JS-13.5
Temporal Apartheid As Italian Response to Global Migration

Monday, 16 July 2018: 18:30
Location: 718B (MTCC SOUTH BUILDING)
Oral Presentation
Stefania TUSINI, University for Foreigners of Perugia, Italy
The migratory phenomenon reveals the contradictions of globalization and belies the rhetoric of open borders. Despite the economically strongest countries spend huge sums to limit immigration, more and more migrants reach the destination countries.

In many Western societies (like Italy) the local response to this global phenomenon is discriminatory, and places migrants in a peculiar spatio-temporal collocation that I call “temporal apartheid”.

Wearing the lens of the politics of time (migration policy is one of them), and mixing theoretical sources and empirical data, my intervention aims to illustrate how migrants in Italy are experiencing a condition of non-coevalness than natives, since the two social groups share the same space but not the same social time. Analysing some demographic, social and economic dimensions, in fact, it emerges how migrants live in a kind of temporal apartheid (as I called it) according to parameters characterizing a very different period than that contemporary one. So, they result to be confined in a separate social world.
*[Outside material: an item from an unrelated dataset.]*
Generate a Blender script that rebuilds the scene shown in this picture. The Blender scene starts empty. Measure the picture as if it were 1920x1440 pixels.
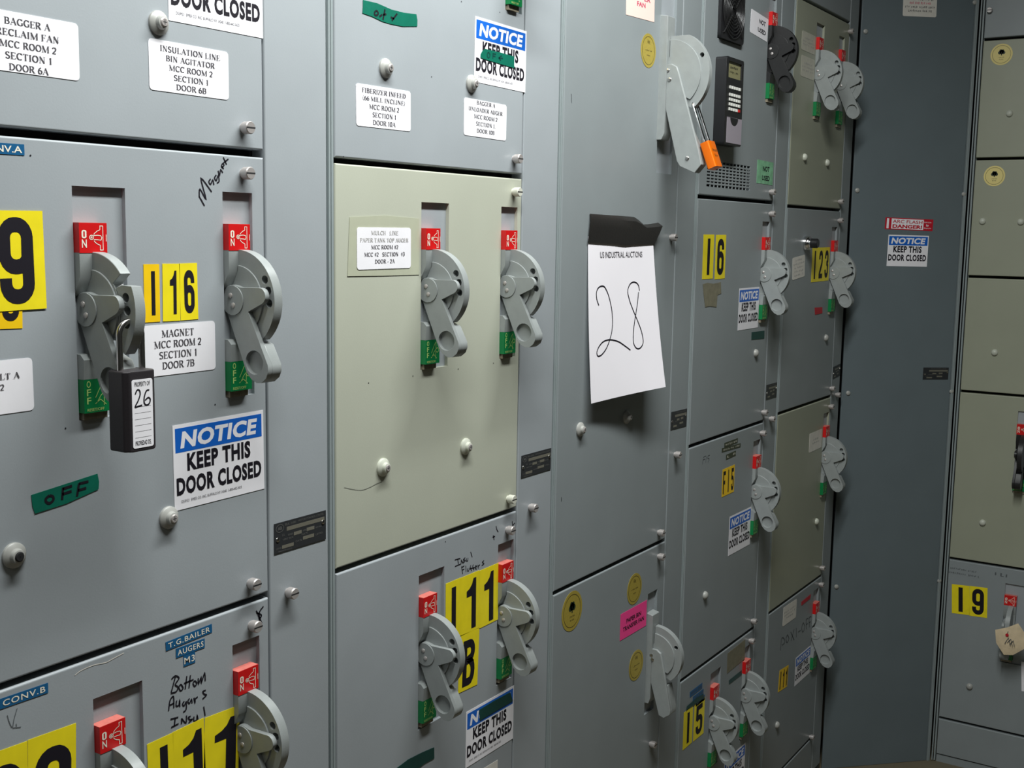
import bpy, bmesh, math, random
from mathutils import Matrix, Vector
from mathutils.geometry import tessellate_polygon
random.seed(7)
PI = math.pi
SC = bpy.context.scene
COL = SC.collection
# ------------------------------------------------------------------ camera, world, light, exposure
EYE = 1.459                      # eye height above the floor (m)
f=2191.09; yaw=0.997184; pitch=0.129529; roll=0.016258
cd = bpy.data.cameras.new('camera'); cam = bpy.data.objects.new('camera', cd); COL.objects.link(cam)
Fv = Vector((math.sin(yaw)*math.cos(pitch), math.cos(yaw)*math.cos(pitch), -math.sin(pitch)))
Rv = Fv.cross(Vector((0, 0, 1))).normalized(); Uv = Rv.cross(Fv)
R2 = Rv*math.cos(roll) + Uv*math.sin(roll); U2 = Uv*math.cos(roll) - Rv*math.sin(roll)
cam.matrix_world = Matrix(((R2.x, U2.x, -Fv.x, -1.0522), (R2.y, U2.y, -Fv.y, -0.9328), (R2.z, U2.z, -Fv.z, EYE), (0, 0, 0, 1)))
cd.sensor_width = 36.0; cd.lens = f/1920*36.0; cd.clip_start = 0.02; cd.clip_end = 50
SC.camera = cam
wd = bpy.data.worlds.new('world'); SC.world = wd; wd.use_nodes = True
wd.node_tree.nodes['Background'].inputs[0].default_value = (0.82, 0.92, 1.0, 1)
wd.node_tree.nodes['Background'].inputs[1].default_value = 0.006
SC.view_settings.view_transform = 'Standard'; SC.view_settings.look = 'None'
SC.view_settings.gamma = 1.0; SC.view_settings.use_curve_mapping = False
SC.view_settings.exposure = 0.0
def area(name, loc, sx, sy, power, col, rot=(0, 0, 0)):
    l = bpy.data.lights.new(name, 'AREA'); l.shape = 'RECTANGLE'; l.size = sx; l.size_y = sy
    l.energy = power; l.color = col
    o = bpy.data.objects.new(name, l); COL.objects.link(o); o.location = loc; o.rotation_euler = rot
    return o
# fluorescent tube fixtures hanging over the aisle
area('tube_lamp', (0.06, -0.50, EYE+1.00), 1.5, 0.12, 43, (0.97, 1.0, 0.97))
area('tube_lamp', (-2.2, -1.2, EYE+1.27), 1.2, 0.14, 5, (0.97, 1.0, 0.97))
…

Allochronic temporal policies produce significant social consequences. To analysing them, Merton's means-goals pattern and Hirschman's tunnel effect are employed. In brief, the gap between socially desirable goals and available means has very real effects on migrants: poverty, marginalization, but also frustration (especially on II generation migrants) because while goals are formulated in the present (and eventually achievable in the future), means are placed in the past ("where" migrants are living) and generally are inadequate or insufficient to achieve the purposes.

The prolonged discrepancy between means and goals (aspirations, using Appadurai's terminology) could produce potentially deviant and protest attitudes (called by Merton "rebellion", by Hirschman “exit”)". Using this “tools” the French banlieues riots and the foreign fighters phenomenon are analysed.